I’ve conjectured that one reason scientists often handle criticism in such scientifically-unproductive ways is . . . the peer-review process, which goes like this:
As scientists, we put a lot of effort into writing articles, typically with collaborators: we work hard on each article, try to get everything right, then we submit to a journal.
What happens next? Sometimes the article is rejected outright, but, if not, we’ll get back some review reports which can have some sharp criticisms: What about X? Have you considered Y? Could Z be biasing your results? Did you consider papers U, V, and W?
The next step is to respond to the review reports, and typically this takes the form of, We considered X, and the result remained significant. Or, We added Y to the model, and the result was in the same direction, marginally significant, so the claim still holds. Or, We adjusted for Z and everything changed . . . hmmmm . . . we then also though about factors P, Q, and R. After including these, as well as Z, our finding still holds. And so on.
The point is: each of the remarks from the reviewers is potentially a sign that our paper is completely wrong, that everything we thought we found is just an artifact of the analysis, that maybe the effect even goes in the opposite direction! But that’s typically not how we take these remarks. Instead, almost invariably, we think of the reviewers’ comments as a set of hoops to jump through: We need to address all the criticisms in order to get the paper published. We think of the reviewers as our opponents, not our allies (except in the case of those reports that only make mild suggestions that don’t threaten our hypotheses).
When I think of the hundreds of papers I’ve published and the, I dunno, thousand or so review reports I’ve had to address in writing revisions, how often have I read a report and said, Hey, I was all wrong?
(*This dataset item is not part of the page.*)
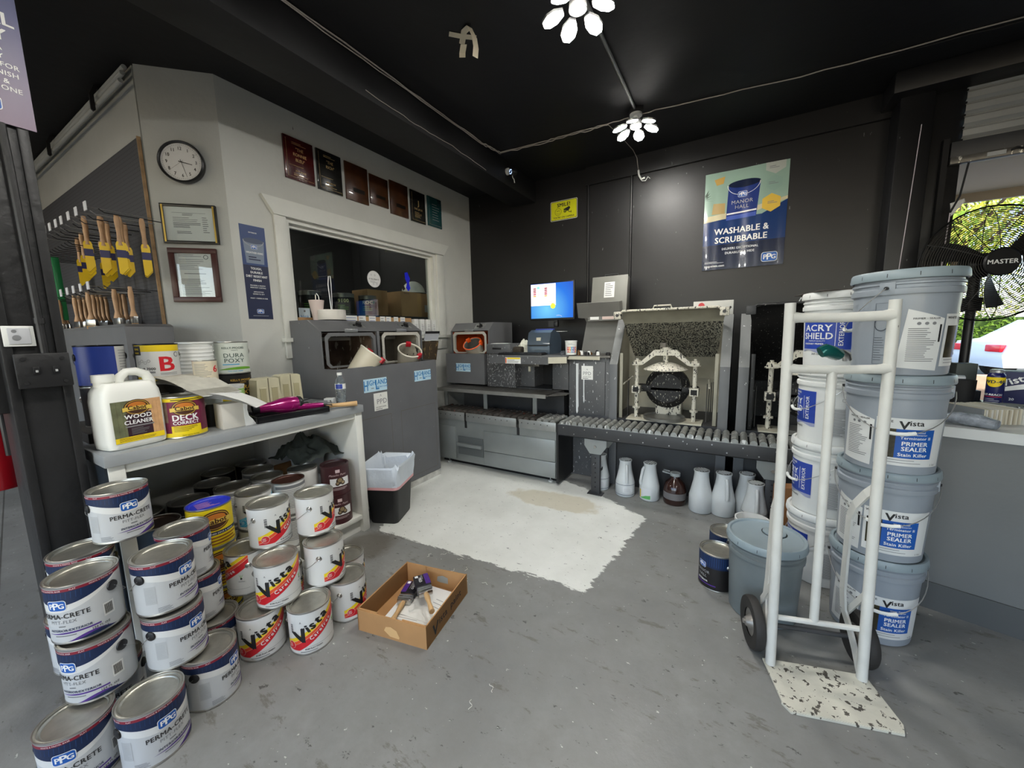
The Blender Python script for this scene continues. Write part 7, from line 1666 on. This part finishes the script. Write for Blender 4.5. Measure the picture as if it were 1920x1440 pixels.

Not very often. Never, maybe?
Where we’re at now
As scientists, we see serious criticism on a regular basis, and we’re trained to deal with it in a certain way: to respond while making minimal, ideally zero, changes to our scientific claims.
That’s what we do for a living; that’s what we’re trained to do. We think of every critical review report as a pain in the ass that we have to deal with, not as a potential sign that we screwed up.
So, given that training, it’s perhaps little surprise that when our work is scrutinized in post-publication review, we have the same attitude: the expectation that the critic is nitpicking, that we don’t have to change our fundamental claims at all, that if necessary we can do a few supplemental analyses and demonstrate the robustness of our findings to those carping critics.
How to get to a better place?
How can this situation be improved? I’m not sure. In some ways, things are getting better: the replication crisis has happened, and students and practitioners are generally aware that high-profile, well-accepted findings often do not replicate. In other ways, though, I fear we’re headed in the wrong direction: students are now expected to publish peer-reviewed papers throughout grad school, so right away they’re getting on the minimal-responses-to-criticism treadmill.
It’s not clear to me how to best teach people how to fall before they learn fancy judo moves in science.